The financial meltdown of 2010 set in motion a spiral of relegation, ground-hopping and player turnover from which their supporters’ heads have only just stopped spinning.

Bees coach Eugene Martin

Stability. Reliable, predictable and boring it might be, but good old fashioned stability has been the most welcome feature of Birmingham & Solihull’s off-season.

The club that has been in a perpetual state of flux, its days dogged by uncertainty for the last five years, has finally enjoyed the dog days of summer.

The sun has shone, the grass has grown and the Bees have droned their way around the Portway pastures without a care in the world – other than lineouts, scrums and backs moves.

“We haven’t moved ground, we haven’t been relegated and we have retained 80 per cent of the existing playing squad,” says chairman Chris Loughran stifling a contended yawn in the process.
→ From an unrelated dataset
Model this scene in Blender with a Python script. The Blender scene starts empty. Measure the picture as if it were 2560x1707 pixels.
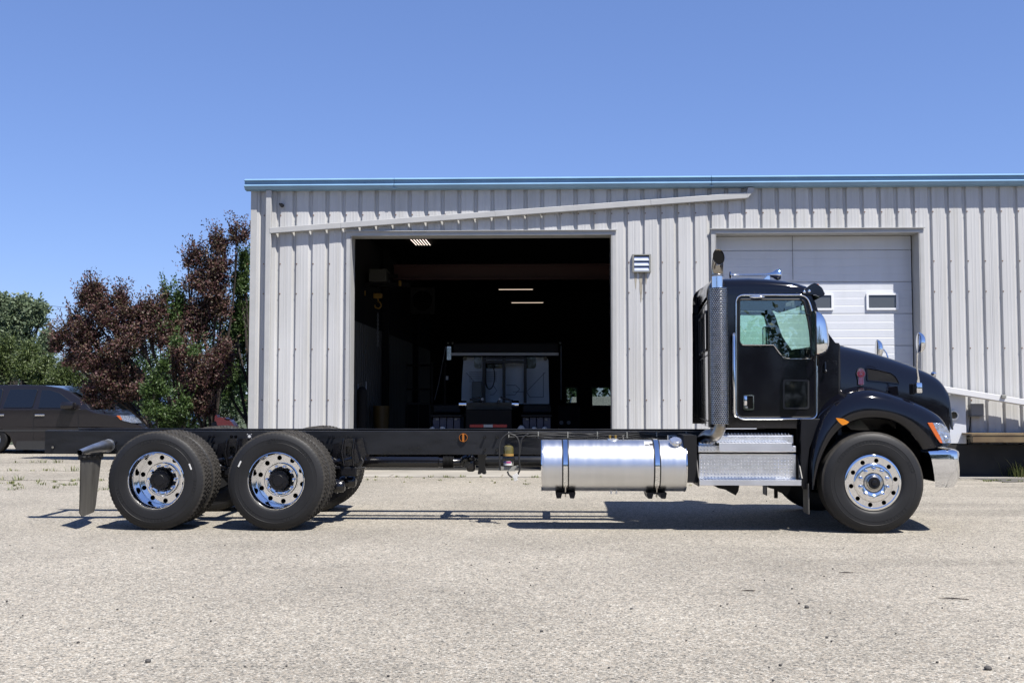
import bpy, bmesh, math, random
from mathutils import Vector, Matrix, geometry
R = math.radians
PI = math.pi
random.seed(11)
S = bpy.context.scene
COL = S.collection

# ------------------------------------------------------------------ camera, sky, sun, exposure
FPX = 2600.0
PITCH = math.atan(139.5 / FPX)
YAW = R(1.9)
cam_d = bpy.data.cameras.new('camera')
cam = bpy.data.objects.new('camera', cam_d)
COL.objects.link(cam)
cam.location = (0, 0, 1.40)
cam.rotation_euler = (R(90) + PITCH, 0, YAW)
cam_d.sensor_width = 36.0
cam_d.lens = FPX / 2560 * 36
cam_d.clip_start = 0.1
cam_d.clip_end = 4000
S.camera = cam

SUN = Vector((0.96, -1.0, 2.4)).normalized()          # towards the sun
wd = bpy.data.worlds.new('World'); S.world = wd
wd.use_nodes = True
wn = wd.node_tree; wn.nodes.clear()
sky = wn.nodes.new('ShaderNodeTexSky'); sky.sky_type = 'NISHITA'
sky.sun_disc = False
sky.sun_elevation = math.asin(SUN.z)
sky.sun_rotation = math.atan2(SUN.x, SUN.y)
sky.altitude = 250; sky.air_density = 1.0; sky.dust_density = 0.0; sky.ozone_density = 3.5
tint = wn.nodes.new('ShaderNodeMix'); tint.data_type = 'RGBA'; tint.blend_type = 'MULTIPLY'
tint.inputs['Factor'].default_value = 1.0
tint.inputs[7].default_value = (1.03, 1.24, 1.88, 1)
gam = wn.nodes.new('ShaderNodeGamma'); gam.inputs[1].default_value = 0.68
bg = wn.nodes.new('ShaderNodeBackground'); bg.inputs['Strength'].default_value = 0.075
wo = wn.nodes.new('ShaderNodeOutputWorld')
wn.links.new(sky.outputs[0], gam.inputs[0]); wn.links.new(gam.outputs[0], tint.inputs[6]); wn.links.new(tint.outputs[2], bg.inputs[0]); wn.links.new(bg.outputs[0], wo.inputs[0])

sd = bpy.data.lights.new('sun', 'SUN'); sd.energy = 5.0; sd.angle = R(0.53); sd.color = (1.0, 0.955, 0.89)
so = bpy.data.objects.new('sun', sd); COL.objects.link(so)
so.rotation_euler = SUN.to_track_quat('Z', 'Y').to_euler(); so.location = (20, -20, 50)
S.view_settings.view_transform = 'Standard'; S.view_settings.look = 'None'
S.view_settings.exposure = 0.9; S.view_settings.gamma = 1.0; S.view_settings.use_curve_mapping = False
S.cycles.max_bounces = 8; S.cycles.transparent_max_bounces = 24
S.cycles.sample_clamp_indirect = 6.0
S.cycles.caustics_reflective = False; S.cycles.caustics_refractive = False

# ------------------------------------------------------------------ measuring the photograph
_M = Matrix.Rotation(YAW, 3, 'Z') @ Matrix.Rotation(R(90) + PITCH, 3, 'X')
def W(px, py, Y):
    """point of the plane y = Y seen at a pixel of the 2560 px photograph -> (x, z)"""
    d = _M @ Vector(((px - 1280) / FPX, -(py - 853.5) / FPX, -1.0))
    t = Y / d.y
    return (d.x * t, 1.40 + d.z * t)
def G(px, py, z=0.0):
    d = _M @ Vector(((px - 1280) / FPX, -(py - 853.5) / FPX, -1.0))
    t = (z - 1.40) / d.z
    return (d.x * t, d.y * t)
def zoom(ox, oy, s):
    return lambda x, y, Y: W(ox + x / s, oy + y / s, Y)
P7 = zoom(2000, 800, 2.8); P6 = zoom(1700, 620, 3.409); P2 = zoom(80, 1040, 4.523); P3 = zoom(540, 1040, 4.523)
P4 = zoom(1000, 1040, 5.88); P5 = zoom(1320, 1060, 5.113); PS = zoom(1720, 1060, 6.918)
PG = zoom(600, 420, 5.227); P8 = zoom(860, 560, 2.959); P1 = zoom(0, 540, 2.614)

# ------------------------------------------------------------------ materials
MATS = {}
def mat(name, col, rough=0.5, metal=0.0, coat=0.0, var=0.0, vscale=6.0, bump=0.0, bscale=60.0, emit=None, spec=0.5,
        var2=None, stretch=None, trans=0.0, sub=0.0, rvar=0.0):
    m = bpy.data.materials.new(name); m.use_nodes = True
    if metal < .5 and not emit:
        col = tuple(c*.70 for c in col); var2 = tuple(c*.70 for c in var2) if var2 else None
    nt = m.node_tree; b = nt.nodes['Principled BSDF']
    b.inputs['Base Color'].default_value = (*col, 1); b.inputs['Roughness'].default_value = rough
    b.inputs['Metallic'].default_value = metal; b.inputs['Coat Weight'].default_value = coat
    b.inputs['Coat Roughness'].default_value = 0.03
    b.inputs['Specular IOR Level'].default_value = spec
    b.inputs['Transmission Weight'].default_value = trans
    if emit:
        b.inputs['Emission Color'].default_value = (*emit[0], 1); b.inputs['Emission Strength'].default_value = emit[1]
    if var or bump or rvar:
        tc = nt.nodes.new('ShaderNodeTexCoord'); src = tc.outputs['Object']
        if stretch:
            mp = nt.nodes.new('ShaderNodeMapping'); mp.inputs['Scale'].default_value = stretch
            nt.links.new(src, mp.inputs[0]); src = mp.outputs[0]
    if var:
        n = nt.nodes.new('ShaderNodeTexNoise'); n.inputs['Scale'].default_value = vscale; n.inputs['Detail'].default_value = 6
        nt.links.new(src, n.inputs['Vector'])
        r = nt.nodes.new('ShaderNodeValToRGB'); nt.links.new(n.outputs[0], r.inputs[0])
        c2 = var2 or tuple(c * (1 - var) for c in col)
        r.color_ramp.elements[0].position = 0.32; r.color_ramp.elements[1].position = 0.66
        r.color_ramp.elements[0].color = (*c2, 1)
        r.color_ramp.elements[1].color = (*[min(1, c * (1 + (0 if var2 else var * 0.5))) for c in col], 1)
        nt.links.new(r.outputs[0], b.inputs['Base Color'])
    if rvar:
        n = nt.nodes.new('ShaderNodeTexNoise'); n.inputs['Scale'].default_value = vscale * 1.7; n.inputs['Detail'].default_value = 5
        nt.links.new(src, n.inputs['Vector'])
        mr = nt.nodes.new('ShaderNodeMapRange'); mr.inputs[1].default_value = .3; mr.inputs[2].default_value = .7
        mr.inputs[3].default_value = max(0.02, rough - rvar); mr.inputs[4].default_value = rough + rvar
        nt.links.new(n.outputs[0], mr.inputs[0]); nt.links.new(mr.outputs[0], b.inputs['Roughness'])
    if bump:
        n = nt.nodes.new('ShaderNodeTexNoise'); n.inputs['Scale'].default_value = bscale; n.inputs['Detail'].default_value = 4
        nt.links.new(src, n.inputs['Vector'])
        bp = nt.nodes.new('ShaderNodeBump'); bp.inputs['Strength'].default_value = bump; bp.inputs['Distance'].default_value = 0.02
        nt.links.new(n.outputs[0], bp.inputs['Height']); nt.links.new(bp.outputs[0], b.inputs['Normal'])
    MATS[name] = m
    return m

def glass_mat(name, tcol, rough=0.0, refl=0.09):
    m = bpy.data.materials.new(name); m.use_nodes = True
    nt = m.node_tree; nt.nodes.clear()
    o = nt.nodes.new('ShaderNodeOutputMaterial'); t = nt.nodes.new('ShaderNodeBsdfTransparent'); g = nt.nodes.new('ShaderNodeBsdfGlossy')
    t.inputs[0].default_value = (*tcol, 1); g.inputs['Roughness'].default_value = rough; g.inputs[0].default_value = (1, 1, 1, 1)
    f = nt.nodes.new('ShaderNodeFresnel'); f.inputs[0].default_value = 1.5
    ad = nt.nodes.new('ShaderNodeMath'); ad.operation = 'ADD'; ad.inputs[1].default_value = refl - 0.04; ad.use_clamp = True
    mx = nt.nodes.new('ShaderNodeMixShader')
    nt.links.new(f.outputs[0], ad.inputs[0]); nt.links.new(ad.outputs[0], mx.inputs[0])
    nt.links.new(t.outputs[0], mx.inputs[1]); nt.links.new(g.outputs[0], mx.inputs[2]); nt.links.new(mx.outputs[0], o.inputs[0])
    MATS[name] = m
    return m

mat('black_paint', (0.005, 0.005, 0.008), 0.06, 0, 0.0, spec=0.55, bump=0.008, bscale=1.4)
mat('black_satin', (0.008, 0.008, 0.010), 0.38, 0, 0.0, spec=0.3, var=0.3, vscale=5, bump=0.03, bscale=14)
mat('frame_paint', (0.013, 0.014, 0.017), 0.36, 0, 0.0, spec=0.4, var=0.35, vscale=3, rvar=0.10, stretch=(1, 1, 4), bump=0.03, bscale=10)
mat('chassis_gloss', (0.006, 0.006, 0.008), 0.20, 0, 0.0, spec=0.6, bump=0.12, bscale=16)
mat('black_plastic', (0.010, 0.010, 0.011), 0.6, spec=0.25, bump=0.08, bscale=90)
mat('void_black', (0.003, 0.003, 0.003), 0.9, spec=0.1)
mat('chrome', (0.80, 0.81, 0.83), 0.045, 1.0, rvar=0.02, vscale=9, bump=0.01, bscale=8)
mat('chrome_dull', (0.52, 0.51, 0.49), 0.24, 1.0, var=0.35, vscale=7, rvar=0.08)
mat('polished_alu', (0.78, 0.78, 0.79), 0.09, 1.0, rvar=0.03, vscale=12)
mat('brushed_alu', (0.70, 0.71, 0.73), 0.36, 1.0, var=0.03, vscale=2.2, stretch=(6, 1, 0.25), rvar=0.03)
mat('tread_alu', (0.80, 0.81, 0.82), 0.28, 1.0, var=0.12, vscale=14, bump=0.03, bscale=70)
mat('step_alu', (0.80, 0.80, 0.80), 0.36, 1.0, var=0.10, vscale=5)
mat('exhaust_pipe', (0.42, 0.40, 0.38), 0.30, 1.0, var=0.4, vscale=9, var2=(0.30, 0.27, 0.22))
mat('exhaust_chrome', (0.38, 0.37, 0.36), 0.08, 1.0, var=0.25, vscale=8, var2=(0.30, 0.25, 0.18))
mat('soot', (0.004, 0.004, 0.004), 0.9, spec=0.1)
mat('rubber', (0.015, 0.015, 0.016), 0.55, spec=0.35, var=0.3, vscale=3, bump=0.03, bscale=70)
mat('tread_rubber', (0.042, 0.038, 0.033), 0.8, spec=0.3, var=0.4, vscale=14, bump=0.08, bscale=80)
mat('flap_rubber', (0.12, 0.115, 0.105), 0.55, var=0.45, vscale=2.2, stretch=(3, 3, 0.7), rvar=0.1)
mat('gasket', (0.010, 0.010, 0.010), 0.45)
mat('decal_white', (0.75, 0.75, 0.73), 0.5)
mat('decal_dark', (0.04, 0.04, 0.05), 0.5)
mat('decal_magenta', (0.45, 0.06, 0.22), 0.45)
mat('decal_blue', (0.06, 0.10, 0.30), 0.45)
mat('decal_tan', (0.45, 0.26, 0.07), 0.5)
mat('amber_dull', (0.42, 0.13, 0.008), 0.4)
mat('shield_chrome', (0.42, 0.42, 0.41), 0.24, 1.0, var=0.3, vscale=30)
mat('car_screen', (0.008, 0.010, 0.014), 0.08, spec=0.15)
mat('amber', (0.80, 0.26, 0.01), 0.16, 0, 0.6)
mat('orange_lens', (0.75, 0.16, 0.03), 0.16, 0, 0.6)
mat('emblem_red', (0.10, 0.003, 0.008), 0.3, 0, 0.0)
mat('lens_clear', (0.50, 0.55, 0.64), 0.12, 0.75, 0.6, bump=0.6, bscale=60, var=0.5, vscale=26)
mat('brass', (0.55, 0.38, 0.12), 0.3, 1.0)
mat('vent_mesh', (0.006, 0.006, 0.007), 0.5, spec=0.12, bump=0.4, bscale=160)
mat('seat_cloth', (0.025, 0.026, 0.03), 0.85)
glass_mat('cab_glass', (0.80, 0.94, 0.88))
glass_mat('car_glass', (0.10, 0.12, 0.14), refl=0.10)
glass_mat('shop_glass', (0.55, 0.60, 0.60))
mat('dark_glass', (0.006, 0.007, 0.008), 0.04, 0, 0.8)
mat('filter_bowl', (0.14, 0.12, 0.04), 0.15, 0, 0.6)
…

Bliss.

“You don’t want to tempt providence but we have finally stopped putting out fires, it’s difficult to see what can go wrong from here and we can be quite positive, enthusiastic and excited about the coming season.”

Which for Bees starts on September 7, at newly promoted Chester, in National Two North where their vertiginous descent finally ended when they secured their level four safety last spring.

The financial meltdown of 2010, which saw Loughran emerge from the membership to save the club, set in motion a spiral of relegation, ground-hopping and player turnover from which their supporters’ heads have only just stopped spinning.

But at last, with a first team of locally-sourced and homegrown players bound together by the enlightened coaching of former New Zealand Maori Eugene Martin, the club can finally start looking forward and for the first time in years Loughran and his directors are on the front foot.